First Metro Investment Corp. is confident of the economy’s continued rebound this year after a challenging 2022 amid easing of pressures coming from the high inflationary environment that necessitated successive rate hikes by central banks globally.
The investment banking arm of the Metrobank Group expects the economy to remain resilient and continue to grow this year, albeit slower than in 2022.
Jose Patricio Dumlao, First Metro president, pegged this year’s economic growth at 6 percent despite headwinds caused by slower global growth, still elevated interest rates and inflation.
“The country’s macroeconomic fundamentals remain strong. Our gross international reserves which stood at $96 billon is at a comfortable level. This is equivalent to over seven months’ worth of imports. Our debt-to-GDP (gross domestic product) ratio is still manageable — 63 percent in 2022 and 64-65 percent in 2023. This is anticipated to decline starting 2024,” said Dumlao.

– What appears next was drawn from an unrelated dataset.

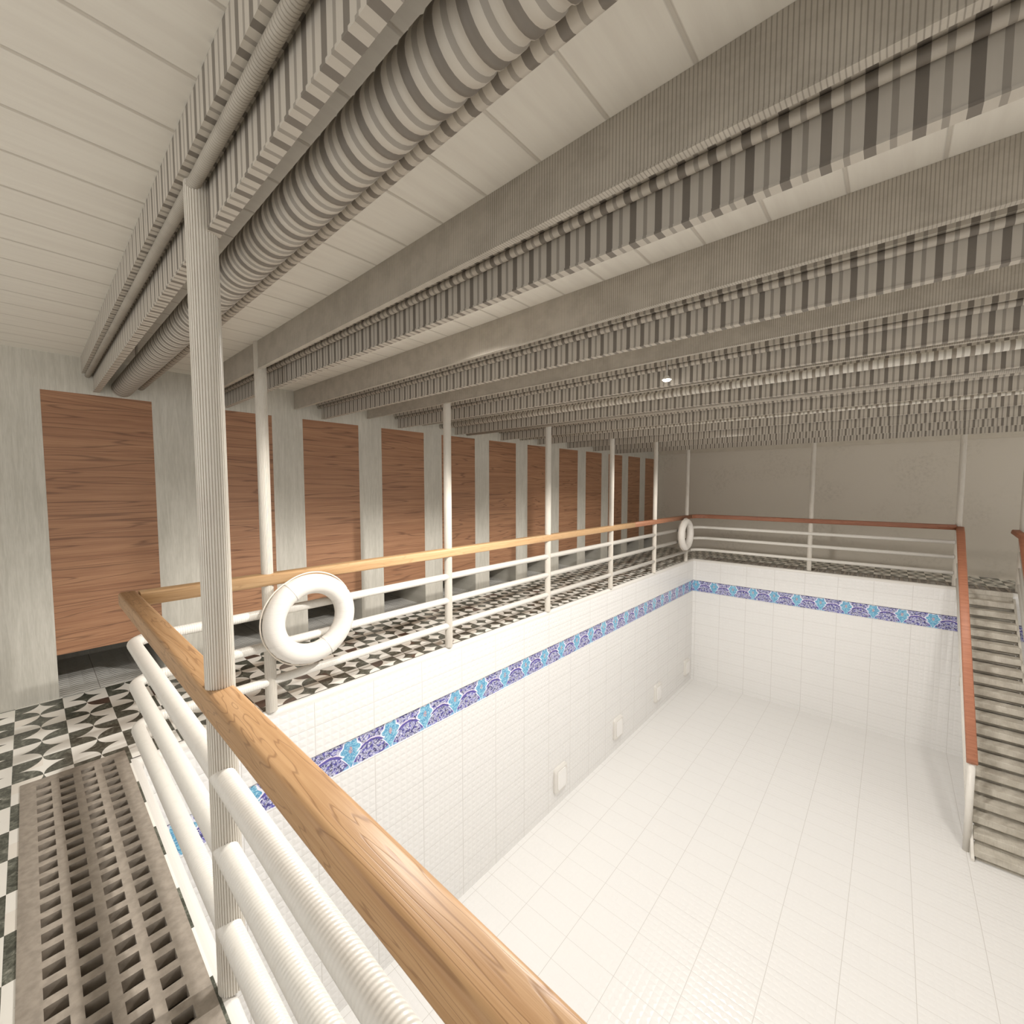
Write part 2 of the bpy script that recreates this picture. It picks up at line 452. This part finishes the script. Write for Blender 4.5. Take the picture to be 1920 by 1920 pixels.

Victor Abola, economist at University of Asia and the Pacific and consultant for First Metro, said growth will be driven by an environment of easing commodity prices globally, albeit still at an elevated level, a robust domestic demand and continued investment spending.
“That gives us a little bit of a breather from the dark clouds. We see more light coming from our domestic demand driven growth, fiscal space and infrastructure and housing spending and consumer spending,” he said.
Inflation is expected to remain elevated at 4.5 percent.
Remittances from overseas Filipinos are expected to grow by 3 to 5 percent this year compared to last year’s 3.1 percent.
The peso will trade within the P57 to P59 range against the dollar, First Metro said.
It said as central banks continue to manage stubborn inflation, interest rates will continue to rise from current levels.
“After rates peak in the second quarter of this year, the yield curve is expected to retrace its path to levels below end December 2022 by about 12.5-50 basis points. We see as well a slight steepening of the curve with the two-year versus 10-year spread increasing back up to around 150 basis points,” it said.
Daniel Camacho, First Metro head of investment banking, said debt issuers are anticipated to do refinancing activities while still cautious for a clearer picture of market prospects.
“Issuers may exhibit caution and would likely find their issuances by bridging their maturing obligations in the meantime. This could continue in the first few months of the year, until there’s a better picture of the trajectory of inflation and interest rates, that we may see a pickup in volume towards the second half of the year,” he said.
On the equity side, investors may opt to remain cautious but agile enough to take advantage of incoming economic and market data.
“The market is obviously hungry for clear positive momentum, which we believe we are starting to see during this first week of trading,” Camacho said.
Cristina Ulang, First Metro head of research, said the Philippine Stock Exchange is poised to reclaim the 7,000 level, with Philippine companies expected to post the second highest earnings growth in the region at 15 percent, next to China.
Ulang, however, said investors should still be strategic in their stock-picking amid headwinds.
She added investors should focus on companies with low debt and high capitalization as well as those with big market share and strong cash flow and are able to give out generous dividends.
“Stocks with exposure to themes that are linked to the basic needs of the country are projected to perform well. These themes include greater energy sufficiency, fuel security, disruptive technology, renewables and sustainability,” Ulang said.